ABSTRACT

Alexander Ellis (1814–90) was, as his obituary notice in The Athenaeum records, a scholar of ‘singular industry and fidelity’, equipped with ‘an intellect of unusual power and subtlety’. 1 ‘Of the range of his acquirements it would be difficult to speak with exaggeration’, it continues, adding still further: ‘No German of our time could at all rival him in this respect. Indeed, few men here or abroad have possessed his width of knowledge or his powers of application.’ A mathematician as well as a philologist and phonetician, Ellis was a Fellow of the Royal Society from 1864, a member of the Philological Society from 1866, and served twice as president of the latter, first from 1872 to 1874 and again from 1880 to 1882. A close associate of James Murray, he was a scholar of both past and present in the English language, committed to investigating the biographies of sounds just as the OED of Murray and Furnivall sought to furnish the biographies of words. Ellis’s major work, On Early English Pronunciation (EEP), published in five volumes from 1869 to 1889, 2 was, again like the OED, a vast scholarly enterprise, aiming to encompass a diachronic span from early Middle English to language in the nineteenth century itself.
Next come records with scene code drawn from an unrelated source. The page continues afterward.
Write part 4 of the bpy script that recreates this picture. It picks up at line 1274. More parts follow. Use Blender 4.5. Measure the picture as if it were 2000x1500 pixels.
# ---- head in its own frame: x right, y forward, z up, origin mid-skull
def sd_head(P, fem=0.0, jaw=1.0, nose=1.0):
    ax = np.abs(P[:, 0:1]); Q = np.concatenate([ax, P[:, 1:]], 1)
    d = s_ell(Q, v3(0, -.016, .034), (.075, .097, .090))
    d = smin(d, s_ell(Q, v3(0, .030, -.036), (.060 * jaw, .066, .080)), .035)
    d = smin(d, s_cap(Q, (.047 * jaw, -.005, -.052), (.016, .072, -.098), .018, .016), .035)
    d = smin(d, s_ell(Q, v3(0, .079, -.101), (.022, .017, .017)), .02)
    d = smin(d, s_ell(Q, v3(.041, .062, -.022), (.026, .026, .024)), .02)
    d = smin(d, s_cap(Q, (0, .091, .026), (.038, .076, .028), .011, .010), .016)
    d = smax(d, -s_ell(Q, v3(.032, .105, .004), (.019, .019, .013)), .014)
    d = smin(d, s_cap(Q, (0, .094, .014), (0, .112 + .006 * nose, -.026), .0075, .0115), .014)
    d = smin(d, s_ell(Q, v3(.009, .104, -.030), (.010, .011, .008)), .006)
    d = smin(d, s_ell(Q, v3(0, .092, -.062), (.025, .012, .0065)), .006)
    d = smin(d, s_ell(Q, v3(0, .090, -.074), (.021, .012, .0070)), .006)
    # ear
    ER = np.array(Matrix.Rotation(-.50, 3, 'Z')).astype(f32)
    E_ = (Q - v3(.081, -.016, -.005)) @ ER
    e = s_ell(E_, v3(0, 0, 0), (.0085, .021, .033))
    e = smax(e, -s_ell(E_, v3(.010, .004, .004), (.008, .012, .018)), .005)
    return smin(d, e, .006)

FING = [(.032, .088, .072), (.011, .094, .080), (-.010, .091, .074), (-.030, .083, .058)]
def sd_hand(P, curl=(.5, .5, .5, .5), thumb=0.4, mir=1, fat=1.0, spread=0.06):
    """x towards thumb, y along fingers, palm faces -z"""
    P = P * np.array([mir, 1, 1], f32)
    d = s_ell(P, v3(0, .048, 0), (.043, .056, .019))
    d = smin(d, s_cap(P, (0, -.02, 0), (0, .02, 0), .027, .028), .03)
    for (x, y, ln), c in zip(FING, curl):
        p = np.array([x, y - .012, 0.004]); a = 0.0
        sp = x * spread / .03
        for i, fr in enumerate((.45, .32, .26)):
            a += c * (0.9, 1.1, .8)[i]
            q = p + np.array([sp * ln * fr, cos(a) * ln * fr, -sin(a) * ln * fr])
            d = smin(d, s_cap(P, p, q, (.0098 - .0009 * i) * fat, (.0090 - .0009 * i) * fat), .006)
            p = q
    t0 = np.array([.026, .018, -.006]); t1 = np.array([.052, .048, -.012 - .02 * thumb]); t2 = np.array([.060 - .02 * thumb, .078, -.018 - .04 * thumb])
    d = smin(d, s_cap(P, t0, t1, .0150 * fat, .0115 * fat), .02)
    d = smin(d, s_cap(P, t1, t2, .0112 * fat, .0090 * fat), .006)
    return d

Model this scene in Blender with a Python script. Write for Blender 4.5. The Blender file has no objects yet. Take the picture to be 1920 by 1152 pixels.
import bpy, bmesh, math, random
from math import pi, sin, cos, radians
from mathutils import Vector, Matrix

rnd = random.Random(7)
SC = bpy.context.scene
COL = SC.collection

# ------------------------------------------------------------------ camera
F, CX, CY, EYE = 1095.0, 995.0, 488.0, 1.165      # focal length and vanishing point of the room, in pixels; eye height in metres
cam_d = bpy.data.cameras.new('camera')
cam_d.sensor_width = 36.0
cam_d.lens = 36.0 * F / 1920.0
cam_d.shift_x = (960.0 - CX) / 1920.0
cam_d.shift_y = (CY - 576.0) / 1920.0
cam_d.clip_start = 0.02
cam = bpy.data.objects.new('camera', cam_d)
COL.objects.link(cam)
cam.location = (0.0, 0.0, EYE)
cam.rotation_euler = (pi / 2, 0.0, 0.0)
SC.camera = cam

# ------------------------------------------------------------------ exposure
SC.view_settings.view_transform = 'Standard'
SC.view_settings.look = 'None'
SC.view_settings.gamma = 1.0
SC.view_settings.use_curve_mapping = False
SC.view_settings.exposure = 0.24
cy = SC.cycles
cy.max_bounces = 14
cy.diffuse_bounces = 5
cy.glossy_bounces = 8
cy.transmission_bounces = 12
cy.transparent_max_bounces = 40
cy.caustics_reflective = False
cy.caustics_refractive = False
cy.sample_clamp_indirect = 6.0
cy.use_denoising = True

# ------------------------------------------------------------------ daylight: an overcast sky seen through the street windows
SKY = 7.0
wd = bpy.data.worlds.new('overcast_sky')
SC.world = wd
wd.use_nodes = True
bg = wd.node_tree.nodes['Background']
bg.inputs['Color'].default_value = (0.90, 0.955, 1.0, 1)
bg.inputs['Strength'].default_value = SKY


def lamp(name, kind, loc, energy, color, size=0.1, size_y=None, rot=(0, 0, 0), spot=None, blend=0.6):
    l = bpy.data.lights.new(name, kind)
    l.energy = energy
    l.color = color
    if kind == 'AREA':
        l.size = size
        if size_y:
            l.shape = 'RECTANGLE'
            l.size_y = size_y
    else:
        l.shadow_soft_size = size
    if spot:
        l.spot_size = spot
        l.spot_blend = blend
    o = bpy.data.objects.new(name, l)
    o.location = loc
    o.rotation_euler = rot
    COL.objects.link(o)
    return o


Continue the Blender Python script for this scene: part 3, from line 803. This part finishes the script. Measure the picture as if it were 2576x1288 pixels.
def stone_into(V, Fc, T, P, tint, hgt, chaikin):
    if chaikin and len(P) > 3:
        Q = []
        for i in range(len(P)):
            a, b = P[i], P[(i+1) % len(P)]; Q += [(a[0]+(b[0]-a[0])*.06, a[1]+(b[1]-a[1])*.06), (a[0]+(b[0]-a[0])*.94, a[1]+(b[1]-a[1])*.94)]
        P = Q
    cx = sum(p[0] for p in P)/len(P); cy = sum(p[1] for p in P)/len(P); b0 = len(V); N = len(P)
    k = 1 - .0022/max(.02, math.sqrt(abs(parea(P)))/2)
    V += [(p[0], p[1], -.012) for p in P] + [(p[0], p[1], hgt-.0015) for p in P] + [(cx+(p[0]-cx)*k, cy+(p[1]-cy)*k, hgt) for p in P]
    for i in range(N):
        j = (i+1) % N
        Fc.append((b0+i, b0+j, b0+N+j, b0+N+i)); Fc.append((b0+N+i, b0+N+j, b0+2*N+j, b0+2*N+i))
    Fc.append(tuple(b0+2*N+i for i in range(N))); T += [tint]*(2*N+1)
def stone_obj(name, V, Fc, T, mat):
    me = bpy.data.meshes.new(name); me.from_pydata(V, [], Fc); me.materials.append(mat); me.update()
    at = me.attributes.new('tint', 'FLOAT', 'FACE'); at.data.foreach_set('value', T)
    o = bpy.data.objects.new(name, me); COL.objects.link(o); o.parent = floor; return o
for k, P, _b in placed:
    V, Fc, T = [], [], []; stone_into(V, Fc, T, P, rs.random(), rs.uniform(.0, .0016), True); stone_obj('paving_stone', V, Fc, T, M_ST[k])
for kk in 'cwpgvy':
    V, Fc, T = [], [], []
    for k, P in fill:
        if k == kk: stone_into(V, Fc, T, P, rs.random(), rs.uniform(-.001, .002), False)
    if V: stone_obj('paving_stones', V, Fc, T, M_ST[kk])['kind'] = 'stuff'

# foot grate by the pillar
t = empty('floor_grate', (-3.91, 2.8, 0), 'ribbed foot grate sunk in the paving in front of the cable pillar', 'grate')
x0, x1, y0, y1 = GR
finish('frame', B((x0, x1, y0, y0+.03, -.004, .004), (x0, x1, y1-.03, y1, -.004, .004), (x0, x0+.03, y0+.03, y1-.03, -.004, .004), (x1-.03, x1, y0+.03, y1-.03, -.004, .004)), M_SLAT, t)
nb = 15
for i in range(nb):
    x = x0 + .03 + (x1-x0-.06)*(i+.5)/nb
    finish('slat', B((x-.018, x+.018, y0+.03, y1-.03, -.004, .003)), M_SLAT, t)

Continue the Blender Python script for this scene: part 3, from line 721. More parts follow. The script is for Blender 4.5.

Collating evidence for the history and developments of English speech from Havelok and Horn, from Orm, Laℨamon, Chaucer, and Gower, from Scandinavian sources and English orthoepists, from pronouncing dictionaries and the emergent phoneticians of the nineteenth century such as A.M. Bell (to name but a few of the sources used in Ellis’s research), EEP clearly represents a formidable achievement in English philology; it was, as The Athenaeum averred, an ‘epoch-making work’, 3 and the detail and range it provides still remain, in a number of ways, largely unsurpassed.